-------- Records shown

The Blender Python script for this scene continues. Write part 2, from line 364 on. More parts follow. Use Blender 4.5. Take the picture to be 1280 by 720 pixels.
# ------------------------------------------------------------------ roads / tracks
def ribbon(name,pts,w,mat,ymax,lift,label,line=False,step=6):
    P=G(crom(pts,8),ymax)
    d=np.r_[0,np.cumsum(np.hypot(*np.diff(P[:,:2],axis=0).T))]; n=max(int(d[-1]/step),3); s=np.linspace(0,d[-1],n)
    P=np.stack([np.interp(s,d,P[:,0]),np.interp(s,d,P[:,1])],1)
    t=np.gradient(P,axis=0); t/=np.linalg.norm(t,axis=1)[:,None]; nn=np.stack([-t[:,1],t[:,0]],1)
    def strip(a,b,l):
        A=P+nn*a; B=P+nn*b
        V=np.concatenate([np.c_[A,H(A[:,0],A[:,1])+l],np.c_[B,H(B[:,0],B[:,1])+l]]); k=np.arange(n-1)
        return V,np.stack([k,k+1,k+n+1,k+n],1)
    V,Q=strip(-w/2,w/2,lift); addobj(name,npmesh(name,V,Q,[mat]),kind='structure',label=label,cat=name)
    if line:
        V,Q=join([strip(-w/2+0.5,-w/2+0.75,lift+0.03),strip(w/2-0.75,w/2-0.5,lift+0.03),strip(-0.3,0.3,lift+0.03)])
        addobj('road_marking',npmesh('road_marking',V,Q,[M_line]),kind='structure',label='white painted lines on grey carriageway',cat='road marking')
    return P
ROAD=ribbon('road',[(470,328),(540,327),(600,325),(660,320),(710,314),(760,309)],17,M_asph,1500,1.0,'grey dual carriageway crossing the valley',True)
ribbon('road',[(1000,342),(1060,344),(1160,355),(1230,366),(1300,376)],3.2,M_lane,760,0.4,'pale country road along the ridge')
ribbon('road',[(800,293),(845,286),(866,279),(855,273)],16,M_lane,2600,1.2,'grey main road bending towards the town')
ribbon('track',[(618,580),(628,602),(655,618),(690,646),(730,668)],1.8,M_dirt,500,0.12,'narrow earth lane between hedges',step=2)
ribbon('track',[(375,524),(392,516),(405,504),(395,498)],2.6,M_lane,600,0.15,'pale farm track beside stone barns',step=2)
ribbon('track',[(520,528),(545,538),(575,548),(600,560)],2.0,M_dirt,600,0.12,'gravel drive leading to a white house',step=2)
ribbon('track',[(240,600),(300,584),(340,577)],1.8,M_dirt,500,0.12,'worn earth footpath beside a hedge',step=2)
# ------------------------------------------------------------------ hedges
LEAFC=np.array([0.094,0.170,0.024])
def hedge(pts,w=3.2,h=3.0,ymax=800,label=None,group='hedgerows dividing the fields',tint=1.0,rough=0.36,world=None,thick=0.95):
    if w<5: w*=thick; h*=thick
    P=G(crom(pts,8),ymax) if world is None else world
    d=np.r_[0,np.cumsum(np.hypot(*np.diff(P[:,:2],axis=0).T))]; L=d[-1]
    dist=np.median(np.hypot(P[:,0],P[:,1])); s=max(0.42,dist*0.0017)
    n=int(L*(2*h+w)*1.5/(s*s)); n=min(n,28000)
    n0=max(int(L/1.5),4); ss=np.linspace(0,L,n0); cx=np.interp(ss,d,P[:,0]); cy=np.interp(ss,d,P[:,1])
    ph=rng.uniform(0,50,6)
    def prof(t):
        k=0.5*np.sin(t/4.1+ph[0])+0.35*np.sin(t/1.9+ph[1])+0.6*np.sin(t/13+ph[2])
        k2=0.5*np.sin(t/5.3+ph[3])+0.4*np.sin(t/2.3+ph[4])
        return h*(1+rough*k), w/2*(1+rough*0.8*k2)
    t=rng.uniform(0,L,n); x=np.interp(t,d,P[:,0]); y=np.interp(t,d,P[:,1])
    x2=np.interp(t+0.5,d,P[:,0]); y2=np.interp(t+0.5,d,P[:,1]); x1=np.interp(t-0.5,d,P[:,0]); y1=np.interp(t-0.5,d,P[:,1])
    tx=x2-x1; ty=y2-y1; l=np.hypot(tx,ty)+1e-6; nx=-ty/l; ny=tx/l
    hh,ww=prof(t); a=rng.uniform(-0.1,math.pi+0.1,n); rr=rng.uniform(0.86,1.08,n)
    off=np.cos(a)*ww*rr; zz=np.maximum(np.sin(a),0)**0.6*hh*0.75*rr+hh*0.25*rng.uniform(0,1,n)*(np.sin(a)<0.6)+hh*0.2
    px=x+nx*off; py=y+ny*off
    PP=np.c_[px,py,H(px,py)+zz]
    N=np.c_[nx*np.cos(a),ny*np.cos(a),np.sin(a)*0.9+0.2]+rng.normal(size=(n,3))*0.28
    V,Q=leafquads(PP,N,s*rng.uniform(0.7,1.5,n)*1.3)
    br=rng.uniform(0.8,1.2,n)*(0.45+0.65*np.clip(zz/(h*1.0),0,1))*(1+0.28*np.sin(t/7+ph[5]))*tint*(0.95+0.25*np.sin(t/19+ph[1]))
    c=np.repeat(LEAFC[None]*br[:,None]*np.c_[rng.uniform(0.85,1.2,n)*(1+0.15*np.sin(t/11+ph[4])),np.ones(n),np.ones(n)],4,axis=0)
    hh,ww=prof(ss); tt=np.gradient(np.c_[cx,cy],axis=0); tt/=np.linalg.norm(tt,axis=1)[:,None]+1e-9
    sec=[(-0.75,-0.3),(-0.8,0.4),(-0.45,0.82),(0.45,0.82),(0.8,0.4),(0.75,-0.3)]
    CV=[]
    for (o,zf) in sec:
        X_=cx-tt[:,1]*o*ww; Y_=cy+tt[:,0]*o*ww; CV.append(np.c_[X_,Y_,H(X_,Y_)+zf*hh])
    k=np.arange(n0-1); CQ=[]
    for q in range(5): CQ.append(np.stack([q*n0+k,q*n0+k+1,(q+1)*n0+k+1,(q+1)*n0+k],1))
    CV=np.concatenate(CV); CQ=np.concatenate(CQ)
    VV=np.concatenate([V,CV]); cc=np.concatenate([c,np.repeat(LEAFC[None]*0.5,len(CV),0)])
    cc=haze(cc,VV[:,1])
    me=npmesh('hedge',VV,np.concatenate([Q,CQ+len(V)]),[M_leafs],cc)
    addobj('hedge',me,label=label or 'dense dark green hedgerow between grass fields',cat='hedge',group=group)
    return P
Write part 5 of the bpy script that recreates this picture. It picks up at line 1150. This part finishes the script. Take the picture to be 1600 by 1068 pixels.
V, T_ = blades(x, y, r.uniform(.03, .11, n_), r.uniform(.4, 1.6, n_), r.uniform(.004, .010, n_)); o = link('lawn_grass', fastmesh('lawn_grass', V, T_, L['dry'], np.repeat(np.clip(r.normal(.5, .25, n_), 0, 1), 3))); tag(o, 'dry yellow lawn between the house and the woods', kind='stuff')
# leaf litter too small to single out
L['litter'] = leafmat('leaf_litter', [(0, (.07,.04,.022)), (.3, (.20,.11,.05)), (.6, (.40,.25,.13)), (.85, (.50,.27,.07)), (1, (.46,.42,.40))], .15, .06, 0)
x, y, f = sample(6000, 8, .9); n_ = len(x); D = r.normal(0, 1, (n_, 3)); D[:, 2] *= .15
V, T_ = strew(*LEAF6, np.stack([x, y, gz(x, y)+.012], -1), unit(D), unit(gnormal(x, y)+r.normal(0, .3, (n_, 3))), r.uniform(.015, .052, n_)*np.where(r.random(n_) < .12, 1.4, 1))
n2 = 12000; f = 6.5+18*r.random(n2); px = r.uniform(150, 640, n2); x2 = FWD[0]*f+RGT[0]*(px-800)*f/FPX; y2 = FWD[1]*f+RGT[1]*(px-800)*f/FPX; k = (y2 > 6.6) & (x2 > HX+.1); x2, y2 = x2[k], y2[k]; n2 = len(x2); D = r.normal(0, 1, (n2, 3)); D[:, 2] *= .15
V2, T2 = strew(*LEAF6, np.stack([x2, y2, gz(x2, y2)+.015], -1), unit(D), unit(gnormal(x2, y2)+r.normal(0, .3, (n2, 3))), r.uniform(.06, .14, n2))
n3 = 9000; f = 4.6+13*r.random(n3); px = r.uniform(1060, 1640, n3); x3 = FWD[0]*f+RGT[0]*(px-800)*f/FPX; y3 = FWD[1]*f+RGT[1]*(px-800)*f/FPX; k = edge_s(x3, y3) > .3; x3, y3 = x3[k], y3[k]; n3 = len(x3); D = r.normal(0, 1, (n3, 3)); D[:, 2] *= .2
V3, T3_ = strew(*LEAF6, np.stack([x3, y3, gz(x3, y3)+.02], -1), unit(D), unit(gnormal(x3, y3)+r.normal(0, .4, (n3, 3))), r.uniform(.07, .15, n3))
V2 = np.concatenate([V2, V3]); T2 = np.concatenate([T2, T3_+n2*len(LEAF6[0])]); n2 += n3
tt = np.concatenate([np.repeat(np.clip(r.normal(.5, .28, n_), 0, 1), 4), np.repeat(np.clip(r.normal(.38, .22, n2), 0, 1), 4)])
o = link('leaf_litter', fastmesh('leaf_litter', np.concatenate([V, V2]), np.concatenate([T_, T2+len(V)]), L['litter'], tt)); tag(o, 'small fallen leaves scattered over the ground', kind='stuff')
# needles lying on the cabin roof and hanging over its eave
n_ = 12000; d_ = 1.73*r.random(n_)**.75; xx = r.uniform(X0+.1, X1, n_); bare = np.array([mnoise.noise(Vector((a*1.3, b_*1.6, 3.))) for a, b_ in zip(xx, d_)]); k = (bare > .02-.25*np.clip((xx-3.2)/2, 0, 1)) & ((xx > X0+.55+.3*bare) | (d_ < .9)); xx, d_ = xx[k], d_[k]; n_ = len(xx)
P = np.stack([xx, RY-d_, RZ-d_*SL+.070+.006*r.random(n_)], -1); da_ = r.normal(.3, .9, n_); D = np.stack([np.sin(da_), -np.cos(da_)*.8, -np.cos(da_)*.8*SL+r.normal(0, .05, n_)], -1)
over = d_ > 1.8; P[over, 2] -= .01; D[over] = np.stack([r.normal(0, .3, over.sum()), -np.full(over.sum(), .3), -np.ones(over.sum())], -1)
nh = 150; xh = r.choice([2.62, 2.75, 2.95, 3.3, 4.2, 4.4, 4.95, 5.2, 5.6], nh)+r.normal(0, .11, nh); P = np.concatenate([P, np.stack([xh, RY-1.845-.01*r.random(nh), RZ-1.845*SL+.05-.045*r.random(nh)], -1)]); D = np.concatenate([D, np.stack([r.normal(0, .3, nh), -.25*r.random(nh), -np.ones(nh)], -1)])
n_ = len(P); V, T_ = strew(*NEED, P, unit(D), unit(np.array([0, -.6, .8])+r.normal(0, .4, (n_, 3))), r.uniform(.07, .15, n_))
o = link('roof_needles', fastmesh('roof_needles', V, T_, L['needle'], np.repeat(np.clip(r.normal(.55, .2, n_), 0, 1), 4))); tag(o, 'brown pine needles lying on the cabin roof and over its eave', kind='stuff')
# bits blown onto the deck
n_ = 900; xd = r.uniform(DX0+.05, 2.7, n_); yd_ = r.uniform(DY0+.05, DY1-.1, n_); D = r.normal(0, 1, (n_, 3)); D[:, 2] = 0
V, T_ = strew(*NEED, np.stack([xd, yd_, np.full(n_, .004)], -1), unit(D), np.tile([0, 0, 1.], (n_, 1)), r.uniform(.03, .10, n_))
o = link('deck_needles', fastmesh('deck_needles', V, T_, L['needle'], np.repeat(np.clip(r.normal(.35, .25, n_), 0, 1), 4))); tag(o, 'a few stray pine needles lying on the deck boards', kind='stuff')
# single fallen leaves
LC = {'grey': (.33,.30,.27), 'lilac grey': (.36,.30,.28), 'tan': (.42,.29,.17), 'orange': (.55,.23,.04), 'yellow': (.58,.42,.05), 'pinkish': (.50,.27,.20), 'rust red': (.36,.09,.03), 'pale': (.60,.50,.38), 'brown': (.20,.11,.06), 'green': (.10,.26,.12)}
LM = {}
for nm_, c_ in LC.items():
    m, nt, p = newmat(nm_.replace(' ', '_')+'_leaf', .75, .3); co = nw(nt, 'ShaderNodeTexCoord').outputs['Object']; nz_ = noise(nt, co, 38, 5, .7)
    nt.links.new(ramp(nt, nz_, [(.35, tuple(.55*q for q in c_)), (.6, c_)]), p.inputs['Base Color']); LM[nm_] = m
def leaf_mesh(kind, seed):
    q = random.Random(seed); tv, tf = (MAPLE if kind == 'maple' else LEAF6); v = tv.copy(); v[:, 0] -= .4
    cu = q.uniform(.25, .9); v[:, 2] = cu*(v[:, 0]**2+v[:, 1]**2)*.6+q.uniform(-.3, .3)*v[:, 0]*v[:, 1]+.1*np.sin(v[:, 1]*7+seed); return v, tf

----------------

Above are some records. Report the number of their lines that include "axis", and add nothing else.

5